Investors redeem more than $4 billion from tax-exempt mutual funds in March.

Investors continued to move cash out of tax-exempt mutual funds in March, redeeming more than $4 billion of shares, an 81.4% increase over March 1993, according to the Investment Company Institute.

During the first quarter, redemptions increased 64.8% to $10.49 billion, compared with $6.36 billion in the first quarter of 1993. In March, investors redeemed a total of $4.43 billion of long-term municipal fund shares.

Net sales, or total sales minus redemptions, fell by 40.2% to $6.63 billion.

Despite the strong wave of redemptions, total assets of municipal funds grew modestly. At the end of March, long-term municipal funds had assets of $241.4 billion, a 12.8% increase from the total at the end of March 1993. Money market funds saw assets step up by 15% to $114.86 billion.

Investors taking profits on a long bull run in the bond market may have been the cause of some of last month's redemptions, said John Collins, an ICI spokesman.

"In the bond mutual funds, the profits originating out of the declines in interest rates are perceived to be coming to an end," Collins said.

"They provided a real clean opportunity for profit-taking," he said.

Bond funds also had negative cash flows in March, Collins said, signaling that many investors preferred to take their money rather than shift it into another similar fund. Net new cash flow, which is net new sales combined with net exchanges, declined by $1.15 billion for municipal funds during the month. Net new cash flow also declined in February, the first time since at least January 1993.

Attractive spreads between tax-exempt money market funds and intermediate funds enticed investors to channel cash into the intermediate sector in 1993, said Brian Torpey, an analyst with Municipal Market Data.

However, investors turned cautious and pulled in their horns after the Federal Reserve tightened monetary policy on Feb. 4 Market gyrations that followed the Fed move prompted investors to begin liquidating long-term holdings. Some shifted the cash back into the short end of the market, Torpey said.

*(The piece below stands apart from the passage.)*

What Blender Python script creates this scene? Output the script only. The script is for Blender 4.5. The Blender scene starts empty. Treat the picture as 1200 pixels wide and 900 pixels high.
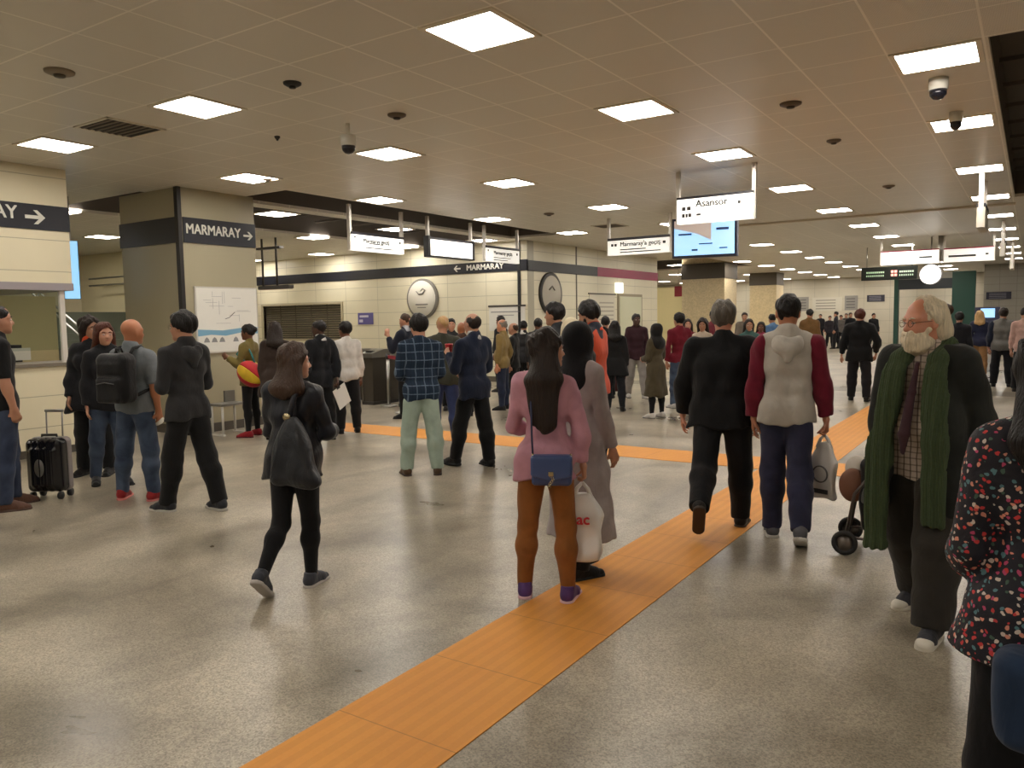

In February investors pulled more than $3 billion out of tax-exempt funds, a 57.8% increase over the year-ago period, the ICI reported.

"I think they got out because of the volatility," Torpey said. "You can see the money funds starting to pick up in March."

Overall, total sales of stock and bond mutual funds rose in March, to $53.4 billion, the ICI said. This compares with total sales of $48.1 billion in February and $42.9 billion in March 1993.

Total sales include the purchase of new shares and reinvested dividends. They do not include redemptions or exchanges from one fund to another in the same fund group.

Meanwhile, total redemptions of mutual funds rose to $39.8 billion in March, compared with $26.2 billion in February and $19.4 billion in March of 1993.

Mutual funds had assets of $2.08 trillion as of March 30, slightly less than the $2.14 trillion in February. At the end of March 1993, total assets were $1.77 trillion.

The ICI culled its statistics from 266 national municipal funds, 561 single-state funds, and 302 tax-exempt money market funds.